The lack of competition across many sectors of Irish commercial life is undermining the competitivesess of the economy the Chairman of the Competition Authority has warned.
In a speech to the National Competitiveness Council today Dr John Fingleton singled out the slow pace of telecom deregulation among other sectors, pointing out that Ireland is bottom of the OECD league when it comes to broadband.
He said monopoly interests were still highly influential in determining policy and said it was essential if firms that employ and produce in Ireland are to have access to efficiently produced and competitively priced inputs.
"Markets in which competition is weak or absent are characterised by higher prices, lower output, less innovation and lower levels of buyer satisfaction. In many markets in Ireland, competition has been severely restricted or, in some cases, totally prevented by state regulation," he said.
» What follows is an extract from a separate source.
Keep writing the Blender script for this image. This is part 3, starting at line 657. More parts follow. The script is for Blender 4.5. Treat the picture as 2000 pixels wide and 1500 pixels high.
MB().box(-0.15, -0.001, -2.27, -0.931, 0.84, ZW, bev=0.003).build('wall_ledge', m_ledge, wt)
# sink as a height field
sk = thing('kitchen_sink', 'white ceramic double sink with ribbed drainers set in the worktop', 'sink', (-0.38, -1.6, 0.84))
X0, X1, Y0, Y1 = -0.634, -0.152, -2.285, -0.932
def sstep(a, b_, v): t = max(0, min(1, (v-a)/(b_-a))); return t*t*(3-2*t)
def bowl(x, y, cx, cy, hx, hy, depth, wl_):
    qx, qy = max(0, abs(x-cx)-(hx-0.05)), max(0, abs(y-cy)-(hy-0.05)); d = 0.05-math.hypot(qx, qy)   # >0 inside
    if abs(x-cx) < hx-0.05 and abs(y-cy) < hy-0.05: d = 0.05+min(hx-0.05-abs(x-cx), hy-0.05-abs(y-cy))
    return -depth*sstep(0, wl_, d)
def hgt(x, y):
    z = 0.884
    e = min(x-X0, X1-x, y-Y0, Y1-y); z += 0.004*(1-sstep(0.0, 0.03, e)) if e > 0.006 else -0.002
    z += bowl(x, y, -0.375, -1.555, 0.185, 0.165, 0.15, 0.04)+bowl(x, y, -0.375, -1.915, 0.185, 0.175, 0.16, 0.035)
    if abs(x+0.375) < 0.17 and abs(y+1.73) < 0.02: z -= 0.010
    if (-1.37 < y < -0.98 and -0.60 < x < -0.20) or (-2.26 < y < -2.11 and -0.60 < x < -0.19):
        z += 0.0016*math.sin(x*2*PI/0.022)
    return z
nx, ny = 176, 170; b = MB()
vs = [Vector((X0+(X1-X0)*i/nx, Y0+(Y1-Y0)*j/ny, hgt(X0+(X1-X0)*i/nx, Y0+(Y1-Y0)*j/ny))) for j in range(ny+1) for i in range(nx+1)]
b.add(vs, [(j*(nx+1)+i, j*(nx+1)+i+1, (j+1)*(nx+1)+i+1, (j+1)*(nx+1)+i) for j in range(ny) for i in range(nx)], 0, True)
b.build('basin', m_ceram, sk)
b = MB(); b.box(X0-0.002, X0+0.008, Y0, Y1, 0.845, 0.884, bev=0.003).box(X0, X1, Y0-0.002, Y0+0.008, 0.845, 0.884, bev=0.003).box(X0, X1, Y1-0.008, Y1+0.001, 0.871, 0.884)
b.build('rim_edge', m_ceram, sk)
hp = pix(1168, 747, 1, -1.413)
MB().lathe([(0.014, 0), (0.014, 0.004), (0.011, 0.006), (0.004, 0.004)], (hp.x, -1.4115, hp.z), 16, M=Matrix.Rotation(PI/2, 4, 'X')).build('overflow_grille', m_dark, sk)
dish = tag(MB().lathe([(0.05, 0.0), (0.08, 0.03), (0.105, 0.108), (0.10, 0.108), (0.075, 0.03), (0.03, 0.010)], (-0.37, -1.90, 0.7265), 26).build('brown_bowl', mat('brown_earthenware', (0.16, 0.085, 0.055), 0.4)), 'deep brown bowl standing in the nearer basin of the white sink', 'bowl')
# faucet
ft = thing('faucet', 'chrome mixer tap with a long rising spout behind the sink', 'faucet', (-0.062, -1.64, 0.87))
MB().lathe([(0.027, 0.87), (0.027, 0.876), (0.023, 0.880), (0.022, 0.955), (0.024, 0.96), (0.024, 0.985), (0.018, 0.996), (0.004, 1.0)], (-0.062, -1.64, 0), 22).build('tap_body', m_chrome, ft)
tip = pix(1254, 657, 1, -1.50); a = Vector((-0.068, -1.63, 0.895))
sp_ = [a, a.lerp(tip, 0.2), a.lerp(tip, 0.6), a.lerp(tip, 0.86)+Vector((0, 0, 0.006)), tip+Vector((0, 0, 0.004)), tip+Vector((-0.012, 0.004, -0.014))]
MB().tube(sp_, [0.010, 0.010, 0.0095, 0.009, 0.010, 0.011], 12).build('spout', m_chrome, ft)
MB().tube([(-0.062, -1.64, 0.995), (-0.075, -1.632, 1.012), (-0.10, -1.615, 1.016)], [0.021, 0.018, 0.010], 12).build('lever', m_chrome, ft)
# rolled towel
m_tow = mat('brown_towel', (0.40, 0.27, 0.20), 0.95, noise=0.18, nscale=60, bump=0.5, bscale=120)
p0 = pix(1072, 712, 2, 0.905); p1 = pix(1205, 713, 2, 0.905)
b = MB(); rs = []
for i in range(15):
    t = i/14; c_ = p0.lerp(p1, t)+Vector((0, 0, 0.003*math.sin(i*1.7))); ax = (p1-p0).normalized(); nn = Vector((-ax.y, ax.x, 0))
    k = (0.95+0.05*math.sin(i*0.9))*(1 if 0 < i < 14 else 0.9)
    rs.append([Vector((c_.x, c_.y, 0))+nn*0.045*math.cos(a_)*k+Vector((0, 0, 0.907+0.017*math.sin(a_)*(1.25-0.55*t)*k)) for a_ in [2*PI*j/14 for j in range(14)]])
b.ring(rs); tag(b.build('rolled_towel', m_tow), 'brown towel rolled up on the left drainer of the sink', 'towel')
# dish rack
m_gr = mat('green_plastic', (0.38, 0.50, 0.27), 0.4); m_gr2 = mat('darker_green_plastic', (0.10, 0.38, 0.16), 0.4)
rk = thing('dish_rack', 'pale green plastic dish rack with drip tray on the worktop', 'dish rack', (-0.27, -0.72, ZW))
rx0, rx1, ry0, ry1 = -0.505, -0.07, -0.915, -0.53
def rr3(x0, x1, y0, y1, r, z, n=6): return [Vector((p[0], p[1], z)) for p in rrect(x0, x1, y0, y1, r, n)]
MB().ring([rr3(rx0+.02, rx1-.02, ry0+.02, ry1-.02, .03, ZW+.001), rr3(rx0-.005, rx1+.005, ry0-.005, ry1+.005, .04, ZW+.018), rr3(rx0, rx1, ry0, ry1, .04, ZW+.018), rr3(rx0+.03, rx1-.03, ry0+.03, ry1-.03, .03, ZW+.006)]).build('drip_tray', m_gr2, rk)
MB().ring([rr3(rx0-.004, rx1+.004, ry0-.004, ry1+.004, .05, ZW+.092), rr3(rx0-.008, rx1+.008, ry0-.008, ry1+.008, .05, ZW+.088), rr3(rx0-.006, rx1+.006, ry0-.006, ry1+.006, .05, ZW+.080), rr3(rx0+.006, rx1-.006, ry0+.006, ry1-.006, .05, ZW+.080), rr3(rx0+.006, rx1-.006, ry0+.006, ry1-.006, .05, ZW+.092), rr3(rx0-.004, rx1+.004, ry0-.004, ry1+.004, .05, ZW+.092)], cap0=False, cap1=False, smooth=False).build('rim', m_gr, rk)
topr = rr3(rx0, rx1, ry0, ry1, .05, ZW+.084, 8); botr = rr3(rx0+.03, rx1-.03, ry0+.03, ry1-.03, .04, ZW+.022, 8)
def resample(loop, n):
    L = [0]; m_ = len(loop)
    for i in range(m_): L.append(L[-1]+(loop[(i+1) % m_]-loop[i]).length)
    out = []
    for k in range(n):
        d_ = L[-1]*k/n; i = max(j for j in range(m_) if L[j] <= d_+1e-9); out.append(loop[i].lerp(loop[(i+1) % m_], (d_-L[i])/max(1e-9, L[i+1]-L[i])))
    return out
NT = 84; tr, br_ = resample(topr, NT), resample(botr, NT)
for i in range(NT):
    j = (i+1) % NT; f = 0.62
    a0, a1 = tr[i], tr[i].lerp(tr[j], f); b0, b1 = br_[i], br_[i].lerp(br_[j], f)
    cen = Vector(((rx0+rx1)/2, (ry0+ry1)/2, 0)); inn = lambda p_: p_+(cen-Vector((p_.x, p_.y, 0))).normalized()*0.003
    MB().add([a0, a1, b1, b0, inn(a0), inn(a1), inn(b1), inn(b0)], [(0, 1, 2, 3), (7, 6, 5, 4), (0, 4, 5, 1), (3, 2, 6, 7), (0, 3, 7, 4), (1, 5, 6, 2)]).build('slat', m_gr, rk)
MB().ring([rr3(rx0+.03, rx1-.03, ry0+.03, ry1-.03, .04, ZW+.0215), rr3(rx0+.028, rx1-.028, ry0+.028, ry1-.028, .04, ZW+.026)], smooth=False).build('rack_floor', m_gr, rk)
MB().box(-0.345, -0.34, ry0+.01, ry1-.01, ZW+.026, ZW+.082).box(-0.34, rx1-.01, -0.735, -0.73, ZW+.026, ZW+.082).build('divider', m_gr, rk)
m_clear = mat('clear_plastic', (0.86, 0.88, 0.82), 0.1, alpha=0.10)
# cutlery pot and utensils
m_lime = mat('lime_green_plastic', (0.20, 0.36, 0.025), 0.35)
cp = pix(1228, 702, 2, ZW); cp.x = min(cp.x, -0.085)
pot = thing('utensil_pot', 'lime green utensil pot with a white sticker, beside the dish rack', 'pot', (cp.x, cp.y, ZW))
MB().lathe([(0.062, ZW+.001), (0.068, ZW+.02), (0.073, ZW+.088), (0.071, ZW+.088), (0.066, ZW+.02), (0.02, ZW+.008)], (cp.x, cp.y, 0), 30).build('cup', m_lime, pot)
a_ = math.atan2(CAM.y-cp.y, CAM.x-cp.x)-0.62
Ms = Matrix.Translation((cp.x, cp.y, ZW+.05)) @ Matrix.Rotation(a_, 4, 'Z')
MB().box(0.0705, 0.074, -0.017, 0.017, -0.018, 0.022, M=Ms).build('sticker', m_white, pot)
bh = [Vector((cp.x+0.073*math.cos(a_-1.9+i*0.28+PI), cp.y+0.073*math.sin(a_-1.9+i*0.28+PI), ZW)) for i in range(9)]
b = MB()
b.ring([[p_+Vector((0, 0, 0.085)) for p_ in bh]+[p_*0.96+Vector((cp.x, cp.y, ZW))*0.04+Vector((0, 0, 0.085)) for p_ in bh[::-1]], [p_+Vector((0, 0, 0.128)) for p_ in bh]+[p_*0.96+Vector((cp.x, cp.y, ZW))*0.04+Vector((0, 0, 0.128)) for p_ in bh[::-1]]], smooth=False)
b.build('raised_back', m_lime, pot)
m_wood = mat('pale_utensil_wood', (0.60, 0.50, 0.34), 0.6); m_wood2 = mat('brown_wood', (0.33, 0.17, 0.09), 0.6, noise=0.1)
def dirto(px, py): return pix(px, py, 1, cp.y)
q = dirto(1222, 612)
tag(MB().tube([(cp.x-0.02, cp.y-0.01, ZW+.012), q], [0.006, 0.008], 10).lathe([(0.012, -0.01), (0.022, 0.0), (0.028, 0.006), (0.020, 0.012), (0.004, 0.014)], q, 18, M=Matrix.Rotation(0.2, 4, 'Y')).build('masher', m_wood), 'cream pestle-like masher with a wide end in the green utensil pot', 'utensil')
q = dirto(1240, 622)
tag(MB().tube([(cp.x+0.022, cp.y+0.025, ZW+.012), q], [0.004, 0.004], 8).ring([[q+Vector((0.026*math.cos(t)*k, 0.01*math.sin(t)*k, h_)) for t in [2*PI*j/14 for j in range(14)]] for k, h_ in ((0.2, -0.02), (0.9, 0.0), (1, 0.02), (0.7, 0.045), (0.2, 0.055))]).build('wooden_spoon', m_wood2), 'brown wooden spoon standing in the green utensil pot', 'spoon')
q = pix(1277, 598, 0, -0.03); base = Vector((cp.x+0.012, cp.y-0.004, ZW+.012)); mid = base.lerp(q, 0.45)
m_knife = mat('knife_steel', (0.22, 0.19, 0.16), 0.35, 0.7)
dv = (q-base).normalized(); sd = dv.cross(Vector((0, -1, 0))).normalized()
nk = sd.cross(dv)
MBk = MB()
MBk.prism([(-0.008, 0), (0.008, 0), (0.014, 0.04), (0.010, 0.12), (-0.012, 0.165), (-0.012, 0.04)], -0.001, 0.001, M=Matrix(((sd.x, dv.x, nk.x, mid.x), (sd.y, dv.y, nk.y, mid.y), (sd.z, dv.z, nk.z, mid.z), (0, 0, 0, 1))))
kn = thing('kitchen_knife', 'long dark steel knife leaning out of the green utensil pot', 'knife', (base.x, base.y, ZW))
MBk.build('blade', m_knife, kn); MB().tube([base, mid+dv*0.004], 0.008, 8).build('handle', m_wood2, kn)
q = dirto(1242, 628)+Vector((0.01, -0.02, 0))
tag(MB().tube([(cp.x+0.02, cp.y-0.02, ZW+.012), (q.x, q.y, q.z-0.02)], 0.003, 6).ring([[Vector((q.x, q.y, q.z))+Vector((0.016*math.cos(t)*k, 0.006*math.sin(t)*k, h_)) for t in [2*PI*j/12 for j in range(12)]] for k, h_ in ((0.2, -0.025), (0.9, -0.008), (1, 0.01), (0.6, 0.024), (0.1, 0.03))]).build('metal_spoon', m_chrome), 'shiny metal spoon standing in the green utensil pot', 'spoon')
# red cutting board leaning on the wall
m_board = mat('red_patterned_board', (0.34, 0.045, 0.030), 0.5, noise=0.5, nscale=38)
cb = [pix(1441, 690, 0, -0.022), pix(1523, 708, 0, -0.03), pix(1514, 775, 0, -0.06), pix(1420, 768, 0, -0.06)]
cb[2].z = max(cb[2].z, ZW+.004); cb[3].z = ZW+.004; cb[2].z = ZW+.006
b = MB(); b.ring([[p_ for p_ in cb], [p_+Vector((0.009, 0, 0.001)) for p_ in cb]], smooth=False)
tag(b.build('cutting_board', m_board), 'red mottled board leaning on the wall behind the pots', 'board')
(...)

Dr Fingleton urged the National Competitiveness Council to continue arguing for greater competition in sectors that supply exporting business. He said greater competition in consumer markets in sectors such as retail, transport, banking, communications, energy, and many private and public services would lead to lower prices.
Irish firms’ ability to serve consumer needs in the domestic market thereby making them better able to compete internationally would be a further consequence of greater competition he said.
"Ireland competes with other countries to retain and attract skilled individuals not just on salary and tax, but also on lifestyle factors.
"Greater competition in consumer markets is one factor that could improve the range and variety of competitively priced goods and services. This would make Ireland a more attractive location for such workers, and hence for investment," he said.